Editor David Glenn urges you to tune in tonight for what promises to be the most nerve jangling America’s Cup race in living memory

Whatever you’ve got planned tonight ditch
it in favour of watching the final enthralling episode of the 34th
America’s Cup final. 2100 Sky Sports 2 HD or YouTube. Be there!

 

Tension like this hasn’t been experienced
since 1983 when the BBC and ITV broke into scheduled broadcasts to witness Alan
Bond and Australia 11 take the America’s Cup away from the USA for the first
time in the event’s history.

 

This time it’s a triple whammy, a comeback
story of unbelievable proportions, the unexpected success of the most
outrageous yachts seen in the history of the sport and the added spice of that
GBR super sailing maestro Sir Ben Ainslie. At 2115 tonight, as long as mother
nature doesn’t intervene we’ll be going through the full gamut of emotions that
only cliff hanging sporting events like this can produce. It’s the equivalent
of two Usain Bolts lining up on the same race track.

 

For Oracle Team USA’s Jimmy Spithill and
his dream team Olympic afterguard of Ben Ainslie and Australian Laser ace Tom
Slingsby, they’re on an adrenaline-fuelled high having come from 8-1 down and
staring down the barrel of ignominious defeat to being on the brink of the
biggest comeback in sailing and arguably international sporting history.

 

For Dean Barker and Emirates Team New
Zealand defeat seems just a race away as they search desperately for a riposte
to the Americans’ massive improvement in performance both in terms of strategic
decision making and sheer boat speed.

 

Whereas Spithill and the Americans
discovered extra speed and brought in Olympic star Ainslie at the expense of
veteran John Kostecki to beef up the decision making and turn their fortunes
round at the 11th hour, Barker appears to be running on empty, the
wheels coming off his campaign.
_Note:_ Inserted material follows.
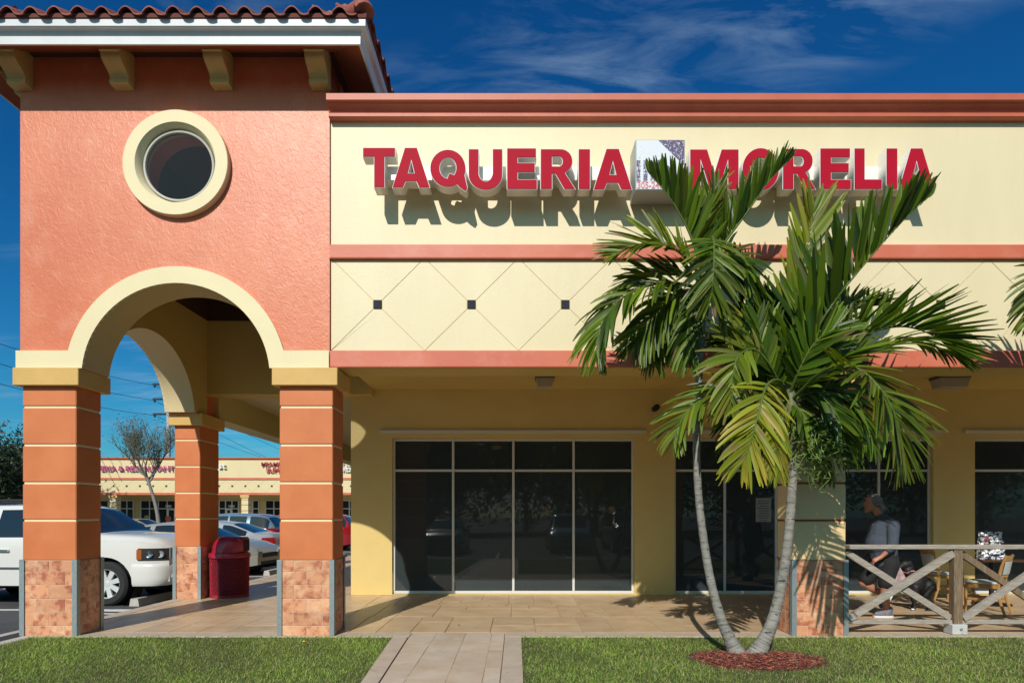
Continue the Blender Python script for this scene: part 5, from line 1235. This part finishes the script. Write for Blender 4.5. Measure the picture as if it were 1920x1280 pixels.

There seems to be nothing left.

 

Why has the turnaround been so dramatic?
For me it’s a combination of the re-configuring of the Oracle boat, Spithill’s
new found ability to foil upwind and sail marginally deeper downwind plus the
Olympic factor. By that I mean the teaming up of Ainslie and Slingsby two men
who have been through the high intensity of recent Olympic campaigns in which
their tactical skills are honed to perfection and, crucially, are trained
psychologically in the art of coming from behind to win.

 

Barker and tactician Ray Davies on the
other hand have not been through that process and perhaps that is the
difference we’re seeing on the race course in San Francisco Bay this week.
Neither team was seriously put to the test before these finals began but only
Oracle have been able to find an extra gear.

 

But wait a minute. These 50mph boats are
virtually neck and neck in terms of speed, the Kiwis never ever give up and as
we’ve been seeing all week, just about anything can happen.

 

Which is why you need to be on the edge of
your seat like me tonight watching what in sailing terms can justifiably be
regarded as the greatest show on earth!